WHAT YOU SHOULD DO - Find every line below that contains the word "pixels" and copy it out.

INFORMATION PROVIDED -
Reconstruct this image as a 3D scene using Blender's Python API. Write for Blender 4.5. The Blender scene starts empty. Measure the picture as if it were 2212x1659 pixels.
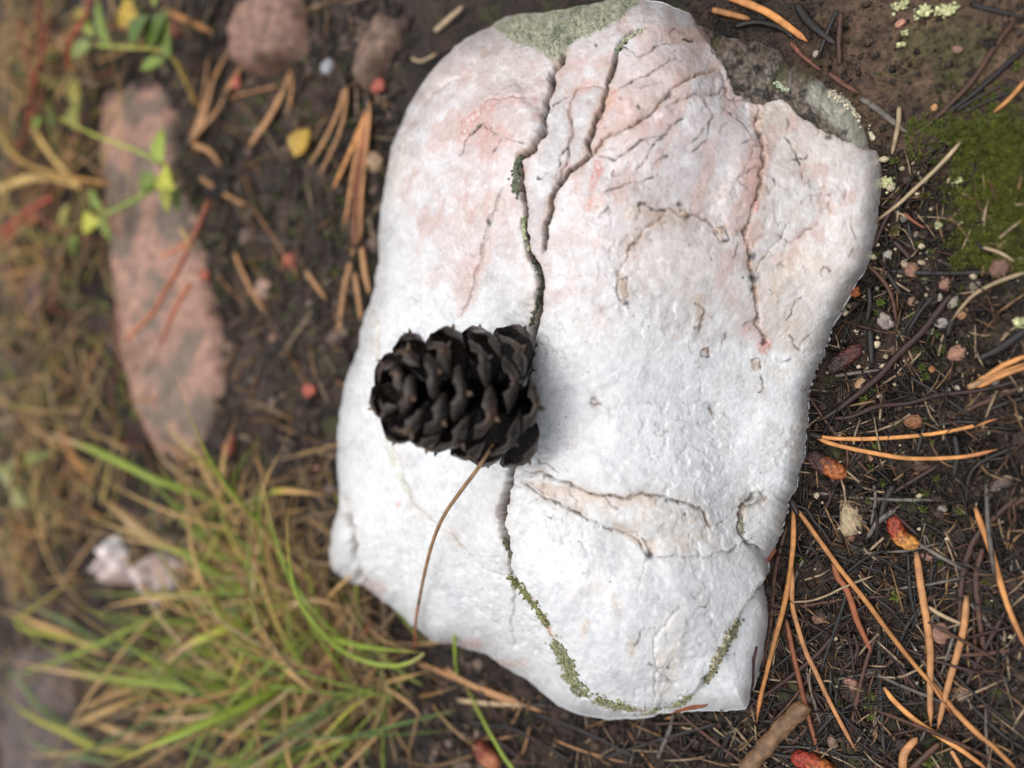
import bpy, math, random
import numpy as np
from math import sin, cos, pi, radians, tan
random.seed(7)
RNG = np.random.default_rng(11)
# ------------------------------------------------------------------ camera
# built in centimetres, written out in metres (U). World: +X towards the photographer, +Y image up, +Z up.
U = 0.01
TILT = radians(30); CAMD = 22.0; TGT = np.array([0.0, 0.0, 5.0]); TH = 0.667
vD = np.array([-sin(TILT), 0, -cos(TILT)]); vR = np.array([cos(TILT), 0, -sin(TILT)]); vU = np.array([0, 1.0, 0])
CAM = TGT - vD * CAMD
sc = bpy.context.scene
cd = bpy.data.cameras.new('camera'); co = bpy.data.objects.new('camera', cd); sc.collection.objects.link(co)
co.location = CAM * U
co.rotation_euler = (0, TILT, 0)
cd.sensor_width = 36; cd.lens = 18 / TH
cd.clip_start = 0.005; cd.clip_end = 500
cd.dof.use_dof = True; cd.dof.focus_distance = 0.222; cd.dof.aperture_fstop = 3.8
sc.camera = co
# ------------------------------------------------------------------ light
w = bpy.data.worlds.new('World'); sc.world = w; w.use_nodes = True
nt = w.node_tree; bg = nt.nodes['Background']
sky = nt.nodes.new('ShaderNodeTexSky'); sky.sky_type = 'NISHITA'; sky.sun_disc = False
SUN_EL, SUN_AZ = radians(79), radians(-75)
sky.sun_elevation = SUN_EL; sky.sun_rotation = SUN_AZ
sky.air_density = 1.0; sky.dust_density = 4.0; sky.ozone_density = 0.6
hs = nt.nodes.new('ShaderNodeHueSaturation'); hs.inputs['Saturation'].default_value = 0.30     # overcast: the blue is mostly gone
nt.links.new(sky.outputs[0], hs.inputs['Color']); nt.links.new(hs.outputs[0], bg.inputs[0]); bg.inputs[1].default_value = 0.125
sl = bpy.data.lights.new('sun', 'SUN'); sl.energy = 1.5; sl.angle = radians(85); sl.color = (1, 0.965, 0.92)
so = bpy.data.objects.new('sun', sl); sc.collection.objects.link(so)
so.rotation_euler = (pi / 2 - SUN_EL, 0, pi - SUN_AZ)
sc.view_settings.view_transform = 'Standard'; sc.view_settings.look = 'None'
sc.view_settings.gamma = 1; sc.view_settings.exposure = 0.38
sc.cycles.max_bounces = 6; sc.cycles.diffuse_bounces = 3; sc.cycles.glossy_bounces = 2; sc.cycles.transmission_bounces = 3
# ------------------------------------------------------------------ noise
_pr = np.random.default_rng(3).permutation(256); PERM = np.concatenate([_pr, _pr, _pr])
_gr = np.random.default_rng(5).normal(size=(256, 3)); _gr /= np.linalg.norm(_gr, axis=1)[:, None]
def pn(p):
    p = np.asarray(p, float); i = np.floor(p).astype(int); f = p - i; u = f * f * f * (f * (f * 6 - 15) + 10); i &= 255
    def g(a, b, c):
        h = PERM[PERM[PERM[(i[..., 0] + a) & 255] + ((i[..., 1] + b) & 255)] + ((i[..., 2] + c) & 255)]
        gg = _gr[h]
        return gg[..., 0] * (f[..., 0] - a) + gg[..., 1] * (f[..., 1] - b) + gg[..., 2] * (f[..., 2] - c)
    L = lambda a, b, t: a + (b - a) * t
    ux, uy, uz = u[..., 0], u[..., 1], u[..., 2]
    return 1.5 * L(L(L(g(0,0,0), g(1,0,0), ux), L(g(0,1,0), g(1,1,0), ux), uy), L(L(g(0,0,1), g(1,0,1), ux), L(g(0,1,1), g(1,1,1), ux), uy), uz)
def n2(x, y, f, s=0.0):
    return pn(np.stack([np.asarray(x) * f + s * 1.37, np.asarray(y) * f + s * 2.11, np.full_like(np.asarray(x, float), s * 0.77 + .31)], -1))
def fbm2(x, y, f, o=4, s=0.0, g=0.5):
    r = 0; a = 1
    for k in range(o): r = r + a * n2(x, y, f, s + 5.3 * k); f *= 2.03; a *= g
    return r
def sst(a, b, x): t = np.clip((x - a) / (b - a), 0, 1); return t * t * (3 - 2 * t)
# ------------------------------------------------------------------ picture frame -> place (pixels of a 2212 x 1659 view)
def ray(px, py):
    return vD + (px - 1106) / 1106 * TH * vR - (py - 829.5) / 1106 * TH * vU
def Wz(px, py, z):
    d = ray(px, py); return CAM + d * ((z - CAM[2]) / d[2])
def proj(p):
    q = np.asarray(p) - CAM; dz = q @ vD
    return 1106 + (q @ vR) / dz / TH * 1106, 829.5 - (q @ vU) / dz / TH * 1106
# ground height
GX0, GX1, GY0, GY1, GS = -75.0, 26.0, -48.0, 48.0, 0.15
gx = np.arange(GX0, GX1, GS); gy = np.arange(GY0, GY1, GS)
def glow(x, y):
    z = 0.35 * n2(x, y, 0.13, 1) + 0.25 * n2(x, y, 0.33, 2)
    z = z + 0.9 * np.exp(-(((x - 11.5) / 5.0) ** 2 + ((y - 9.5) / 3.4) ** 2))          # soil covered hump, top right
    z = z + 0.55 * np.exp(-(((x - 14.5) / 2.8) ** 2 + ((y - 4.6) / 2.6) ** 2))         # moss cushion hump
    z = z + 0.03 * np.clip(-x - 10, 0, 60)
    return z
GLO = glow(*np.meshgrid(gx, gy, indexing='ij'))
def G(x, y):
    a = min(max((x - GX0) / GS, 0), len(gx) - 2.001); b = min(max((y - GY0) / GS, 0), len(gy) - 2.001)
    i, j = int(a), int(b); a -= i; b -= j
    return float((GLO[i, j] * (1 - a) + GLO[i + 1, j] * a) * (1 - b) + (GLO[i, j + 1] * (1 - a) + GLO[i + 1, j + 1] * a) * b)
def Gd(px, py, h=0.0):
    z = h
    for _ in range(5):
        p = Wz(px, py, z); z = G(p[0], p[1]) + h
    return Wz(px, py, z)
# crops of the photograph that points were read from -> frame pixels
CROP = {'P': (0, 0, 1), 'a': (1674, 0, .2432), 'b': (1674, 378, .2432), 'c': (1674, 756, .2432), 'd': (1620, 1080, .349),
        'e': (0, 0, .2441), 'f': (324, 0, .2686), 'g': (0, 378, .3906), 'h': (0, 918, .4465), 'r': (1242, 0, .3174), 's':(702, 648, .2441)}
def cp(c, p): o = CROP[c]; return o[0] + p[0] * o[2], o[1] + p[1] * o[2]
# ------------------------------------------------------------------ mesh helpers
COL = sc.collection
def tag(o, label=None, cat=None, group=None, kind=None):
    if label: o['label'] = label
    if cat: o['category'] = cat
    if group: o['group'] = group
    if kind: o['kind'] = kind
    return o
def mkmesh(name, V, F, col=None, attrs=None, smooth=True):
    V = np.asarray(V, np.float32) * U
    me = bpy.data.meshes.new(name)
    if isinstance(F, np.ndarray):
        n = F.shape[1]; me.vertices.add(len(V)); me.vertices.foreach_set('co', V.ravel())
        me.loops.add(F.size); me.loops.foreach_set('vertex_index', F.astype(np.int32).ravel())
        me.polygons.add(len(F)); me.polygons.foreach_set('loop_start', np.arange(0, F.size, n, dtype=np.int32))
        me.polygons.foreach_set('loop_total', np.full(len(F), n, np.int32)); me.update(calc_edges=True)
    else:
        me.from_pydata(V.tolist(), [], F); me.update()
    if smooth: me.polygons.foreach_set('use_smooth', np.ones(len(me.polygons), bool))
    if col is not None:
        col = np.asarray(col, np.float32)
        if col.ndim == 1: col = np.tile(col, (len(V), 1))
        if col.shape[1] == 3: col = np.concatenate([col, np.ones((len(col), 1), np.float32)], 1)
        a = me.color_attributes.new('Col', 'FLOAT_COLOR', 'POINT'); a.data.foreach_set('color', col.ravel())
    for k, v in (attrs or {}).items():
        a = me.attributes.new(k, 'FLOAT', 'POINT'); a.data.foreach_set('value', np.asarray(v, np.float32))
    return me
def add(name, me, mat, parent=None, loc=None):
    if mat and not me.materials: me.materials.append(mat)
    o = bpy.data.objects.new(name, me); COL.objects.link(o)
    if parent: o.parent = parent
    if loc is not None: o.location = np.asarray(loc) * U
    return o
def empty(name, loc):
    o = bpy.data.objects.new(name, None); COL.objects.link(o); o.location = np.asarray(loc) * U; o.empty_display_size = 0.005
    return o
def crv(pts, n):
    P = np.asarray(pts, float)
    if len(P) == 2: P = np.array([P[0], (P[0] + P[1]) / 2, P[1]])
    Q = np.vstack([2 * P[0] - P[1], P, 2 * P[-1] - P[-2]]); out = []
    L = np.r_[0, np.cumsum(np.linalg.norm(np.diff(P, axis=0), axis=1))]
    for s in np.linspace(0, L[-1], n):
        i = min(np.searchsorted(L, s, 'right') - 1, len(P) - 2); i = max(i, 0); t = (s - L[i]) / max(L[i + 1] - L[i], 1e-9)
        p0, p1, p2, p3 = Q[i:i + 4]
        out.append(.5 * (2 * p1 + (p2 - p0) * t + (2 * p0 - 5 * p1 + 4 * p2 - p3) * t * t + (3 * p1 - p0 - 3 * p2 + p3) * t ** 3))
    return np.array(out)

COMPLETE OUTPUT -
Reconstruct this image as a 3D scene using Blender's Python API. Write for Blender 4.5. The Blender scene starts empty. Measure the picture as if it were 2212x1659 pixels.
# ------------------------------------------------------------------ picture frame -> place (pixels of a 2212 x 1659 view)
# crops of the photograph that points were read from -> frame pixels